■ EXERCISE REQUIREMENTS
Extract the listing in its entirety, keeping each line identical to the original.

■ GIVEN INFORMATION
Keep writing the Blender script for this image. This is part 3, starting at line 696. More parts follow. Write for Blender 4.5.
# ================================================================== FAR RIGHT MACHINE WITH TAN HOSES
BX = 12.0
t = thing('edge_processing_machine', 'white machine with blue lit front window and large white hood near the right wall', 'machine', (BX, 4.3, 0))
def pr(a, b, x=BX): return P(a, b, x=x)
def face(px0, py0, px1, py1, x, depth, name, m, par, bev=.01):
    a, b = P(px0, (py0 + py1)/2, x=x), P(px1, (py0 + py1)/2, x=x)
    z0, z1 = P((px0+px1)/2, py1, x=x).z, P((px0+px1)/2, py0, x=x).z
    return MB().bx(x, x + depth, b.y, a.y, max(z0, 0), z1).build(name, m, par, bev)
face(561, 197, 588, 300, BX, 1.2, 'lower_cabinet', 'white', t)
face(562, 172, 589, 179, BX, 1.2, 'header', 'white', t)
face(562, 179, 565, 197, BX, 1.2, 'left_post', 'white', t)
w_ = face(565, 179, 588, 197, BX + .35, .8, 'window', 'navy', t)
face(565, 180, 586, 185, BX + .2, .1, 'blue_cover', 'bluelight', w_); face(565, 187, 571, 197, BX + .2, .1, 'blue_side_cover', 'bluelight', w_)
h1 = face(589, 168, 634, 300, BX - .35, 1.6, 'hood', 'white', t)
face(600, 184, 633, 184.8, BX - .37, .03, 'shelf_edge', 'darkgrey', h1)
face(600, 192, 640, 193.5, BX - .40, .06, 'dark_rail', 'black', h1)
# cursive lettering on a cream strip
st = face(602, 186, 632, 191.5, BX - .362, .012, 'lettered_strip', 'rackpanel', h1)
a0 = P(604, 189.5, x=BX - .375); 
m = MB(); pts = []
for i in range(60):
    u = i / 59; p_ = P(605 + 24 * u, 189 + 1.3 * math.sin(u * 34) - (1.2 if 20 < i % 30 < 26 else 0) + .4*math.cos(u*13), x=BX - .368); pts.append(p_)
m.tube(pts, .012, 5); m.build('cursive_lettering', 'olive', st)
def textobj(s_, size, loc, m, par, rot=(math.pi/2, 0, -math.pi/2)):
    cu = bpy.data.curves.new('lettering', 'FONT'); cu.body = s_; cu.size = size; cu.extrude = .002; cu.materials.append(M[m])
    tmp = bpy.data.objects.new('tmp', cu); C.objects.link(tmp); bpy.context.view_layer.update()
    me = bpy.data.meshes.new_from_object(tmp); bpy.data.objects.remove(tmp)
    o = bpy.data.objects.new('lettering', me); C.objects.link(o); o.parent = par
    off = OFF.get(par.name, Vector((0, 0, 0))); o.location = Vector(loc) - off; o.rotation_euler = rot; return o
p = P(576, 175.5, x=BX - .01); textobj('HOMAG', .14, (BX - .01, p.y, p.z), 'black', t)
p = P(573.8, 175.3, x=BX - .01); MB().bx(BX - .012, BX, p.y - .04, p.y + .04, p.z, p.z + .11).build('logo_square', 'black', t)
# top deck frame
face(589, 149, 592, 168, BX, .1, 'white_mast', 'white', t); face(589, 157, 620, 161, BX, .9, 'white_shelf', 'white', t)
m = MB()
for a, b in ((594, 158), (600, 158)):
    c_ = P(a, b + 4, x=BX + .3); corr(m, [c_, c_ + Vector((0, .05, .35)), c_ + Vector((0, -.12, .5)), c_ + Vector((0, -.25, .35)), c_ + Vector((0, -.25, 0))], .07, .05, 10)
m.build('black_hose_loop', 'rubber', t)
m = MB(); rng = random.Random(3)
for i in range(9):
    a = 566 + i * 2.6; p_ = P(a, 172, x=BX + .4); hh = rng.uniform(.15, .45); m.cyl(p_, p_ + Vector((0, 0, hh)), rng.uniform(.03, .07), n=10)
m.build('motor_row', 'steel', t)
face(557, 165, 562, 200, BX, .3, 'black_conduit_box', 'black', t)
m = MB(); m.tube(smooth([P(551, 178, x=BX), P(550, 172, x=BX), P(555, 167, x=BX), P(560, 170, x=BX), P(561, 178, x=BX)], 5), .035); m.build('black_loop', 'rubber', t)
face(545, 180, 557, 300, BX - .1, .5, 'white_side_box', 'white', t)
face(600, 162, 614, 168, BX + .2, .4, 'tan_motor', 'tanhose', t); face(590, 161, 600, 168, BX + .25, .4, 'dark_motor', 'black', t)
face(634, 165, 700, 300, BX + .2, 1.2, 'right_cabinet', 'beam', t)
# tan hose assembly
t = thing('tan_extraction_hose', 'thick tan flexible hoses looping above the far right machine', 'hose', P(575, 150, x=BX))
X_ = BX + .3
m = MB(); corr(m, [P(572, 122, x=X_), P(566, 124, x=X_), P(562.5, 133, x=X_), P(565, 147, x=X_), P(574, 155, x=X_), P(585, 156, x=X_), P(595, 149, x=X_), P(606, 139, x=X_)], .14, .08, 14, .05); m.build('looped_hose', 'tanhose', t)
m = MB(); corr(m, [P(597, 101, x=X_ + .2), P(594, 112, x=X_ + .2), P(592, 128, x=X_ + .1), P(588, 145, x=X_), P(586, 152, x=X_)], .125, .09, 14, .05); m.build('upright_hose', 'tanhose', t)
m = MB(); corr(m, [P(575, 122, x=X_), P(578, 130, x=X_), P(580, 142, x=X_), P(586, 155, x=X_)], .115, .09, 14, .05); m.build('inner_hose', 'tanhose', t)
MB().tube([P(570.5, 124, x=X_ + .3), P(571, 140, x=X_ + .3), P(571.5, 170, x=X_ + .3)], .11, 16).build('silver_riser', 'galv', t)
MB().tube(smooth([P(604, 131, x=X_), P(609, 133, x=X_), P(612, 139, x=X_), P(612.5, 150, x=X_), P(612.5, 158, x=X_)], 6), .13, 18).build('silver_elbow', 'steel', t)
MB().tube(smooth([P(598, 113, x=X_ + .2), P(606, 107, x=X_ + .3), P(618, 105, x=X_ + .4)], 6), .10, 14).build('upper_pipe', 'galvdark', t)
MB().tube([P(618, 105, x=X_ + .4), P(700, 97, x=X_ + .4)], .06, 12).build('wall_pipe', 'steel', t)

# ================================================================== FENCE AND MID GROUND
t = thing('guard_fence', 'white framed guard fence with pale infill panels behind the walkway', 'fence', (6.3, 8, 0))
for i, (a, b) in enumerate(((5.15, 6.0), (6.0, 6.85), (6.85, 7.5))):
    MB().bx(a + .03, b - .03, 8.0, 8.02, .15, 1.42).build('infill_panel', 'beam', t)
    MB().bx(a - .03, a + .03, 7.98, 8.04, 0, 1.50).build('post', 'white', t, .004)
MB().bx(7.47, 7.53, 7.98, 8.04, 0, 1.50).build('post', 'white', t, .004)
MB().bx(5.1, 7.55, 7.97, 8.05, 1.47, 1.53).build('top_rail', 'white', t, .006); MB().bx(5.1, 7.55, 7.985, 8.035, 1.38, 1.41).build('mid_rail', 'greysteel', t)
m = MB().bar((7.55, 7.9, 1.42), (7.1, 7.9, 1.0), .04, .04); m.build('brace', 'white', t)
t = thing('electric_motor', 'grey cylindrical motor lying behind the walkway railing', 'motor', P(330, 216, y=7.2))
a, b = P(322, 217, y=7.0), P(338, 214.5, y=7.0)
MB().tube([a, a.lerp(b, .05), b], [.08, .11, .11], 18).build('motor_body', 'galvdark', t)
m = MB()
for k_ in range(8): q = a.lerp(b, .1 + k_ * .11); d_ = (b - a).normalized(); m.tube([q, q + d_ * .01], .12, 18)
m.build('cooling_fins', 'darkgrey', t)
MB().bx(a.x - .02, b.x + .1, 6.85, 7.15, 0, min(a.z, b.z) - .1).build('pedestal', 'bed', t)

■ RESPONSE
Keep writing the Blender script for this image. This is part 3, starting at line 696. More parts follow. Write for Blender 4.5.
# ================================================================== FAR RIGHT MACHINE WITH TAN HOSES
BX = 12.0
t = thing('edge_processing_machine', 'white machine with blue lit front window and large white hood near the right wall', 'machine', (BX, 4.3, 0))
def pr(a, b, x=BX): return P(a, b, x=x)
def face(px0, py0, px1, py1, x, depth, name, m, par, bev=.01):
    a, b = P(px0, (py0 + py1)/2, x=x), P(px1, (py0 + py1)/2, x=x)
    z0, z1 = P((px0+px1)/2, py1, x=x).z, P((px0+px1)/2, py0, x=x).z
    return MB().bx(x, x + depth, b.y, a.y, max(z0, 0), z1).build(name, m, par, bev)
face(561, 197, 588, 300, BX, 1.2, 'lower_cabinet', 'white', t)
face(562, 172, 589, 179, BX, 1.2, 'header', 'white', t)
face(562, 179, 565, 197, BX, 1.2, 'left_post', 'white', t)
w_ = face(565, 179, 588, 197, BX + .35, .8, 'window', 'navy', t)
face(565, 180, 586, 185, BX + .2, .1, 'blue_cover', 'bluelight', w_); face(565, 187, 571, 197, BX + .2, .1, 'blue_side_cover', 'bluelight', w_)
h1 = face(589, 168, 634, 300, BX - .35, 1.6, 'hood', 'white', t)
face(600, 184, 633, 184.8, BX - .37, .03, 'shelf_edge', 'darkgrey', h1)
face(600, 192, 640, 193.5, BX - .40, .06, 'dark_rail', 'black', h1)
# cursive lettering on a cream strip
st = face(602, 186, 632, 191.5, BX - .362, .012, 'lettered_strip', 'rackpanel', h1)
a0 = P(604, 189.5, x=BX - .375); 
m = MB(); pts = []
for i in range(60):
    u = i / 59; p_ = P(605 + 24 * u, 189 + 1.3 * math.sin(u * 34) - (1.2 if 20 < i % 30 < 26 else 0) + .4*math.cos(u*13), x=BX - .368); pts.append(p_)
m.tube(pts, .012, 5); m.build('cursive_lettering', 'olive', st)
def textobj(s_, size, loc, m, par, rot=(math.pi/2, 0, -math.pi/2)):
    cu = bpy.data.curves.new('lettering', 'FONT'); cu.body = s_; cu.size = size; cu.extrude = .002; cu.materials.append(M[m])
    tmp = bpy.data.objects.new('tmp', cu); C.objects.link(tmp); bpy.context.view_layer.update()
    me = bpy.data.meshes.new_from_object(tmp); bpy.data.objects.remove(tmp)
    o = bpy.data.objects.new('lettering', me); C.objects.link(o); o.parent = par
    off = OFF.get(par.name, Vector((0, 0, 0))); o.location = Vector(loc) - off; o.rotation_euler = rot; return o
p = P(576, 175.5, x=BX - .01); textobj('HOMAG', .14, (BX - .01, p.y, p.z), 'black', t)
p = P(573.8, 175.3, x=BX - .01); MB().bx(BX - .012, BX, p.y - .04, p.y + .04, p.z, p.z + .11).build('logo_square', 'black', t)
# top deck frame
face(589, 149, 592, 168, BX, .1, 'white_mast', 'white', t); face(589, 157, 620, 161, BX, .9, 'white_shelf', 'white', t)
m = MB()
for a, b in ((594, 158), (600, 158)):
    c_ = P(a, b + 4, x=BX + .3); corr(m, [c_, c_ + Vector((0, .05, .35)), c_ + Vector((0, -.12, .5)), c_ + Vector((0, -.25, .35)), c_ + Vector((0, -.25, 0))], .07, .05, 10)
m.build('black_hose_loop', 'rubber', t)
m = MB(); rng = random.Random(3)
for i in range(9):
    a = 566 + i * 2.6; p_ = P(a, 172, x=BX + .4); hh = rng.uniform(.15, .45); m.cyl(p_, p_ + Vector((0, 0, hh)), rng.uniform(.03, .07), n=10)
m.build('motor_row', 'steel', t)
face(557, 165, 562, 200, BX, .3, 'black_conduit_box', 'black', t)
m = MB(); m.tube(smooth([P(551, 178, x=BX), P(550, 172, x=BX), P(555, 167, x=BX), P(560, 170, x=BX), P(561, 178, x=BX)], 5), .035); m.build('black_loop', 'rubber', t)
face(545, 180, 557, 300, BX - .1, .5, 'white_side_box', 'white', t)
face(600, 162, 614, 168, BX + .2, .4, 'tan_motor', 'tanhose', t); face(590, 161, 600, 168, BX + .25, .4, 'dark_motor', 'black', t)
face(634, 165, 700, 300, BX + .2, 1.2, 'right_cabinet', 'beam', t)
# tan hose assembly
t = thing('tan_extraction_hose', 'thick tan flexible hoses looping above the far right machine', 'hose', P(575, 150, x=BX))
X_ = BX + .3
m = MB(); corr(m, [P(572, 122, x=X_), P(566, 124, x=X_), P(562.5, 133, x=X_), P(565, 147, x=X_), P(574, 155, x=X_), P(585, 156, x=X_), P(595, 149, x=X_), P(606, 139, x=X_)], .14, .08, 14, .05); m.build('looped_hose', 'tanhose', t)
m = MB(); corr(m, [P(597, 101, x=X_ + .2), P(594, 112, x=X_ + .2), P(592, 128, x=X_ + .1), P(588, 145, x=X_), P(586, 152, x=X_)], .125, .09, 14, .05); m.build('upright_hose', 'tanhose', t)
m = MB(); corr(m, [P(575, 122, x=X_), P(578, 130, x=X_), P(580, 142, x=X_), P(586, 155, x=X_)], .115, .09, 14, .05); m.build('inner_hose', 'tanhose', t)
MB().tube([P(570.5, 124, x=X_ + .3), P(571, 140, x=X_ + .3), P(571.5, 170, x=X_ + .3)], .11, 16).build('silver_riser', 'galv', t)
MB().tube(smooth([P(604, 131, x=X_), P(609, 133, x=X_), P(612, 139, x=X_), P(612.5, 150, x=X_), P(612.5, 158, x=X_)], 6), .13, 18).build('silver_elbow', 'steel', t)
MB().tube(smooth([P(598, 113, x=X_ + .2), P(606, 107, x=X_ + .3), P(618, 105, x=X_ + .4)], 6), .10, 14).build('upper_pipe', 'galvdark', t)
MB().tube([P(618, 105, x=X_ + .4), P(700, 97, x=X_ + .4)], .06, 12).build('wall_pipe', 'steel', t)

# ================================================================== FENCE AND MID GROUND
t = thing('guard_fence', 'white framed guard fence with pale infill panels behind the walkway', 'fence', (6.3, 8, 0))
for i, (a, b) in enumerate(((5.15, 6.0), (6.0, 6.85), (6.85, 7.5))):
    MB().bx(a + .03, b - .03, 8.0, 8.02, .15, 1.42).build('infill_panel', 'beam', t)
    MB().bx(a - .03, a + .03, 7.98, 8.04, 0, 1.50).build('post', 'white', t, .004)
MB().bx(7.47, 7.53, 7.98, 8.04, 0, 1.50).build('post', 'white', t, .004)
MB().bx(5.1, 7.55, 7.97, 8.05, 1.47, 1.53).build('top_rail', 'white', t, .006); MB().bx(5.1, 7.55, 7.985, 8.035, 1.38, 1.41).build('mid_rail', 'greysteel', t)
m = MB().bar((7.55, 7.9, 1.42), (7.1, 7.9, 1.0), .04, .04); m.build('brace', 'white', t)
t = thing('electric_motor', 'grey cylindrical motor lying behind the walkway railing', 'motor', P(330, 216, y=7.2))
a, b = P(322, 217, y=7.0), P(338, 214.5, y=7.0)
MB().tube([a, a.lerp(b, .05), b], [.08, .11, .11], 18).build('motor_body', 'galvdark', t)
m = MB()
for k_ in range(8): q = a.lerp(b, .1 + k_ * .11); d_ = (b - a).normalized(); m.tube([q, q + d_ * .01], .12, 18)
m.build('cooling_fins', 'darkgrey', t)
MB().bx(a.x - .02, b.x + .1, 6.85, 7.15, 0, min(a.z, b.z) - .1).build('pedestal', 'bed', t)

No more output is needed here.